[Stored items from a collection]
┏━━

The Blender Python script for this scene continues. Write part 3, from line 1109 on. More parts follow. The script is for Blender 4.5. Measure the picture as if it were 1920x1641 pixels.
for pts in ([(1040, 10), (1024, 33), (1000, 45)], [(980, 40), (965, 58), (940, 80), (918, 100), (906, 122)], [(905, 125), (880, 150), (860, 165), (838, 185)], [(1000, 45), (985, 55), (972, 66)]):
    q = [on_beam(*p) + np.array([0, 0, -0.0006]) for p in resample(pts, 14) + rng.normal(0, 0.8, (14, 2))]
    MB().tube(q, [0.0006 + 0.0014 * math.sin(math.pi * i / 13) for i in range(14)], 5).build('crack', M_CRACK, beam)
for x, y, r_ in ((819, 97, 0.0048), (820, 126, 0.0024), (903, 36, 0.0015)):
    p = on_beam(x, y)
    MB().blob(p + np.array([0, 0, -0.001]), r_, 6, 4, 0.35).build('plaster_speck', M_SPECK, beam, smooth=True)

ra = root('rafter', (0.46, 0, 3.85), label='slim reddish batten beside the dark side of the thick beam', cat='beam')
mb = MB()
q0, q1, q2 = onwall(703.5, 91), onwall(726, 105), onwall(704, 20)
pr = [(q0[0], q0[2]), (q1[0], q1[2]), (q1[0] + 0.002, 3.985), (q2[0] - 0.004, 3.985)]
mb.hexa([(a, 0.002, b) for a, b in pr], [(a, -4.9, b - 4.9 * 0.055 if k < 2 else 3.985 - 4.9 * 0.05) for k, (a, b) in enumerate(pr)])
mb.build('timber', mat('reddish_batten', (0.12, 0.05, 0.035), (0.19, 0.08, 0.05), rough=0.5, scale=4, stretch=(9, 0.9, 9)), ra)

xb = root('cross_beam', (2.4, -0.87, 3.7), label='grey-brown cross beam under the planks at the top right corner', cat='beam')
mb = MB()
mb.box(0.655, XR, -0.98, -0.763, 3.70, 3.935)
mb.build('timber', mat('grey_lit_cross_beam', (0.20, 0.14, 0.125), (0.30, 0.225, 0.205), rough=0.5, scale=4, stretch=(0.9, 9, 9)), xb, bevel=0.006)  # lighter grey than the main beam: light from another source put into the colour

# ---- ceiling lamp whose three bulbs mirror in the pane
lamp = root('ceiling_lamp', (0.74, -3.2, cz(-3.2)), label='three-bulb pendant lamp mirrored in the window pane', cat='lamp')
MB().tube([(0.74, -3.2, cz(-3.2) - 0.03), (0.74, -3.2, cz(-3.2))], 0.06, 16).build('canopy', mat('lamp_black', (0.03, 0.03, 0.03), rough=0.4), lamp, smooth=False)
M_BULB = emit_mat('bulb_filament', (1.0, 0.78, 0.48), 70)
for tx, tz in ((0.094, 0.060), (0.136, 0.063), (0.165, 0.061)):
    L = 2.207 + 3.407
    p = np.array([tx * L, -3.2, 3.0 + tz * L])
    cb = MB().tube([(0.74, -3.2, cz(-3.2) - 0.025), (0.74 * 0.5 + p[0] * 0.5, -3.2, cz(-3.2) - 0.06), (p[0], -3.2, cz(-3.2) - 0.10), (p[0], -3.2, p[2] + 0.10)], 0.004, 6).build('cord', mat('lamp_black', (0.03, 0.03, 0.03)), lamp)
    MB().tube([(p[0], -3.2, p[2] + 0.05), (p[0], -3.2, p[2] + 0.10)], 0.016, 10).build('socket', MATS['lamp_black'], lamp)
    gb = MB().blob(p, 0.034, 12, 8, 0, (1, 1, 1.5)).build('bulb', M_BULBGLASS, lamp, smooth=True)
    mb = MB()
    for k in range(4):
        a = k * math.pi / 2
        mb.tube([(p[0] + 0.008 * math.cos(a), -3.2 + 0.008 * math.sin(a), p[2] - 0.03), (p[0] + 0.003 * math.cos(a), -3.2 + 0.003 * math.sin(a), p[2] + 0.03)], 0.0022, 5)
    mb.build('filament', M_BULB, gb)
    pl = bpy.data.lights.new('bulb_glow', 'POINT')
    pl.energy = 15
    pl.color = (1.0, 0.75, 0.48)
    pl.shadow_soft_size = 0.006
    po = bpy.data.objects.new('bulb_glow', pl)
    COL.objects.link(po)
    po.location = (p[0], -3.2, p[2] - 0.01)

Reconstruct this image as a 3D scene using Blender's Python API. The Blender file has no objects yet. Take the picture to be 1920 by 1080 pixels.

┗━━

**Short problem**
Extract all of the data above without altering anything.

**Final result**
The Blender Python script for this scene continues. Write part 3, from line 1109 on. More parts follow. The script is for Blender 4.5. Measure the picture as if it were 1920x1641 pixels.
for pts in ([(1040, 10), (1024, 33), (1000, 45)], [(980, 40), (965, 58), (940, 80), (918, 100), (906, 122)], [(905, 125), (880, 150), (860, 165), (838, 185)], [(1000, 45), (985, 55), (972, 66)]):
    q = [on_beam(*p) + np.array([0, 0, -0.0006]) for p in resample(pts, 14) + rng.normal(0, 0.8, (14, 2))]
    MB().tube(q, [0.0006 + 0.0014 * math.sin(math.pi * i / 13) for i in range(14)], 5).build('crack', M_CRACK, beam)
for x, y, r_ in ((819, 97, 0.0048), (820, 126, 0.0024), (903, 36, 0.0015)):
    p = on_beam(x, y)
    MB().blob(p + np.array([0, 0, -0.001]), r_, 6, 4, 0.35).build('plaster_speck', M_SPECK, beam, smooth=True)

ra = root('rafter', (0.46, 0, 3.85), label='slim reddish batten beside the dark side of the thick beam', cat='beam')
mb = MB()
q0, q1, q2 = onwall(703.5, 91), onwall(726, 105), onwall(704, 20)
pr = [(q0[0], q0[2]), (q1[0], q1[2]), (q1[0] + 0.002, 3.985), (q2[0] - 0.004, 3.985)]
mb.hexa([(a, 0.002, b) for a, b in pr], [(a, -4.9, b - 4.9 * 0.055 if k < 2 else 3.985 - 4.9 * 0.05) for k, (a, b) in enumerate(pr)])
mb.build('timber', mat('reddish_batten', (0.12, 0.05, 0.035), (0.19, 0.08, 0.05), rough=0.5, scale=4, stretch=(9, 0.9, 9)), ra)

xb = root('cross_beam', (2.4, -0.87, 3.7), label='grey-brown cross beam under the planks at the top right corner', cat='beam')
mb = MB()
mb.box(0.655, XR, -0.98, -0.763, 3.70, 3.935)
mb.build('timber', mat('grey_lit_cross_beam', (0.20, 0.14, 0.125), (0.30, 0.225, 0.205), rough=0.5, scale=4, stretch=(0.9, 9, 9)), xb, bevel=0.006)  # lighter grey than the main beam: light from another source put into the colour

# ---- ceiling lamp whose three bulbs mirror in the pane
lamp = root('ceiling_lamp', (0.74, -3.2, cz(-3.2)), label='three-bulb pendant lamp mirrored in the window pane', cat='lamp')
MB().tube([(0.74, -3.2, cz(-3.2) - 0.03), (0.74, -3.2, cz(-3.2))], 0.06, 16).build('canopy', mat('lamp_black', (0.03, 0.03, 0.03), rough=0.4), lamp, smooth=False)
M_BULB = emit_mat('bulb_filament', (1.0, 0.78, 0.48), 70)
for tx, tz in ((0.094, 0.060), (0.136, 0.063), (0.165, 0.061)):
    L = 2.207 + 3.407
    p = np.array([tx * L, -3.2, 3.0 + tz * L])
    cb = MB().tube([(0.74, -3.2, cz(-3.2) - 0.025), (0.74 * 0.5 + p[0] * 0.5, -3.2, cz(-3.2) - 0.06), (p[0], -3.2, cz(-3.2) - 0.10), (p[0], -3.2, p[2] + 0.10)], 0.004, 6).build('cord', mat('lamp_black', (0.03, 0.03, 0.03)), lamp)
    MB().tube([(p[0], -3.2, p[2] + 0.05), (p[0], -3.2, p[2] + 0.10)], 0.016, 10).build('socket', MATS['lamp_black'], lamp)
    gb = MB().blob(p, 0.034, 12, 8, 0, (1, 1, 1.5)).build('bulb', M_BULBGLASS, lamp, smooth=True)
    mb = MB()
    for k in range(4):
        a = k * math.pi / 2
        mb.tube([(p[0] + 0.008 * math.cos(a), -3.2 + 0.008 * math.sin(a), p[2] - 0.03), (p[0] + 0.003 * math.cos(a), -3.2 + 0.003 * math.sin(a), p[2] + 0.03)], 0.0022, 5)
    mb.build('filament', M_BULB, gb)
    pl = bpy.data.lights.new('bulb_glow', 'POINT')
    pl.energy = 15
    pl.color = (1.0, 0.75, 0.48)
    pl.shadow_soft_size = 0.006
    po = bpy.data.objects.new('bulb_glow', pl)
    COL.objects.link(po)
    po.location = (p[0], -3.2, p[2] - 0.01)

Reconstruct this image as a 3D scene using Blender's Python API. The Blender file has no objects yet. Take the picture to be 1920 by 1080 pixels.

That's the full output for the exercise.